◆ **THE EXERCISE**
The required output is a single number: how many lines of the material contain the string "scene".

━━━━━━

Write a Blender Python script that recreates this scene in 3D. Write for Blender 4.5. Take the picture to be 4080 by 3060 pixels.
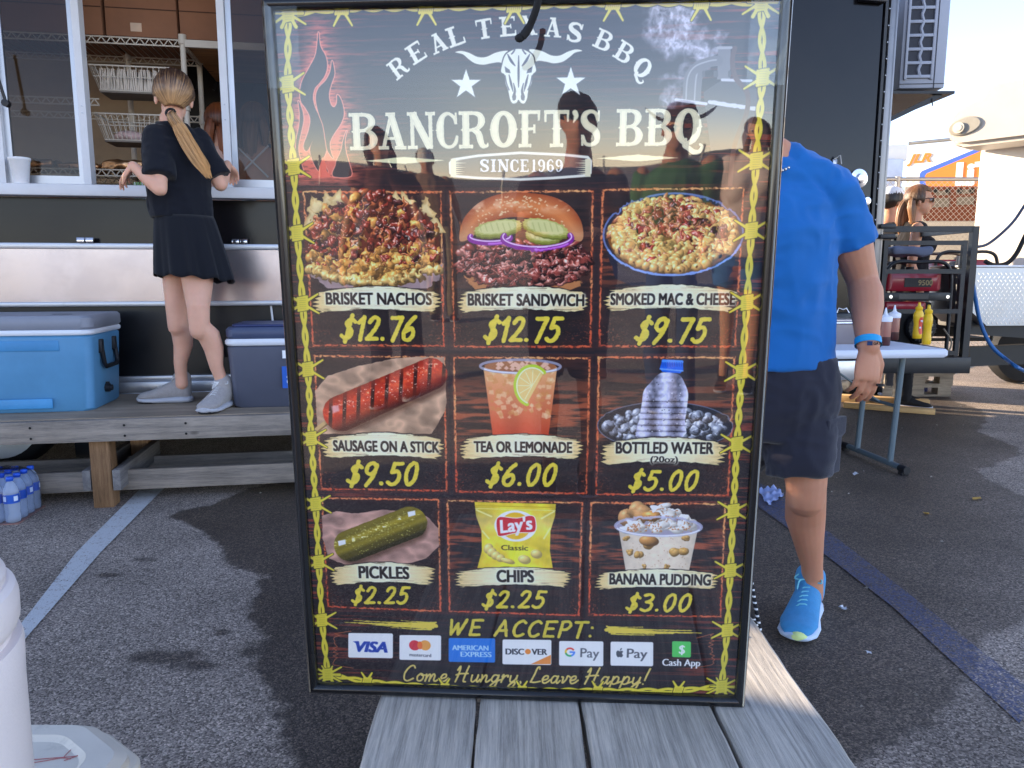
import bpy, bmesh, math, random, numpy as np
from mathutils import Vector, Matrix, Euler
for o in list(bpy.data.objects): bpy.data.objects.remove(o)
SC_ = bpy.context.scene; COL = SC_.collection; PI = math.pi
random.seed(5)
# ------------------------------------------------------------------ camera
PITCH = math.radians(8.3); EYE = Vector((0,0,1.10)); FPX = 3000.0
cam = bpy.data.cameras.new('camera'); camo = bpy.data.objects.new('camera', cam); COL.objects.link(camo)
cam.sensor_width = 36; cam.lens = 36*FPX/4080; cam.clip_start = .05; cam.clip_end = 900
camo.location = EYE; camo.rotation_euler = (PI/2-PITCH, 0, 0); SC_.camera = camo
# ------------------------------------------------------------------ sky, sun, exposure
SUN = Vector((-.88,.45,.25)).normalized()
wd = bpy.data.worlds.new('World'); SC_.world = wd; wd.use_nodes = True
wn = wd.node_tree.nodes; wl_ = wd.node_tree.links; wn.clear()
sky = wn.new('ShaderNodeTexSky'); sky.sky_type = 'NISHITA'; sky.sun_disc = False
sky.sun_elevation = math.asin(SUN.z); sky.sun_rotation = math.atan2(SUN.x, SUN.y); sky.air_density = .6; sky.dust_density = .0; sky.ozone_density = 1.6
bg = wn.new('ShaderNodeBackground'); bg.inputs[1].default_value = .15; wo = wn.new('ShaderNodeOutputWorld')
wbm = wn.new('ShaderNodeMix'); wbm.data_type = 'RGBA'; wbm.blend_type = 'MULTIPLY'; wbm.inputs[0].default_value = 1; wbm.inputs[7].default_value = (1.26,.97,.85,1)   # the camera's white balance for open shade
wl_.new(sky.outputs[0], wbm.inputs[6]); wl_.new(wbm.outputs[2], bg.inputs[0]); wl_.new(bg.outputs[0], wo.inputs[0])
sl = bpy.data.lights.new('sun','SUN'); sl.energy = 3.2; sl.angle = math.radians(.5); sl.color = (1.0,.80,.56)
so = bpy.data.objects.new('sun', sl); COL.objects.link(so); so.rotation_euler = SUN.to_track_quat('Z','Y').to_euler(); so.location = (-6,3,8)
SC_.view_settings.view_transform = 'Standard'; SC_.view_settings.look = 'None'; SC_.view_settings.gamma = 1; SC_.view_settings.use_curve_mapping = False
SC_.view_settings.exposure = 2.4
# ------------------------------------------------------------------ helpers
_F = Vector((0,math.cos(PITCH),-math.sin(PITCH))); _U = Vector((0,math.sin(PITCH),math.cos(PITCH)))
def ray(x, y): return _F+Vector((1,0,0))*((x-2040)/FPX)+_U*((1530-y)/FPX)
def atz(x, y, z=0.0): r = ray(x,y); return EYE+r*((z-EYE.z)/r.z)
def aty(x, y, Y): r = ray(x,y); return EYE+r*(Y/r.y)
YAW = math.radians(10); WO = Vector((-2.0,4.26,0)); UX = Vector((math.cos(YAW),math.sin(YAW),0)); NX = Vector((-math.sin(YAW),math.cos(YAW),0))
def atw(x, y, v=0.0):
    """point on the food trailer's wall (v metres behind it), in the trailer's own coordinates"""
    r = ray(x,y); t = (v-(EYE-WO).dot(NX))/r.dot(NX); P = EYE+r*t; return Vector(((P-WO).dot(UX), v, P.z))
def w2(u, v, z): return WO+UX*u+NX*v+Vector((0,0,z))
def tag(o, label=None, cat=None, group=None, kind=None):
    if label: o['label'] = label
    if cat: o['category'] = cat
    if group: o['group'] = group
    if kind: o['kind'] = kind
    return o
def thing(name, label, cat, loc=(0,0,0), rz=0.0, group=None):
    o = bpy.data.objects.new(name, None); COL.objects.link(o); o.empty_display_size = .1
    o.location = loc; o.rotation_euler = (0,0,rz); return tag(o,label,cat,group)
def dup(o, parent=None):
    c = o.copy(); COL.objects.link(c); c.parent = parent
    for ch in list(o.children): dup(ch, c)
    return c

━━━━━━

◆ **REPLY TO THE EXERCISE**
2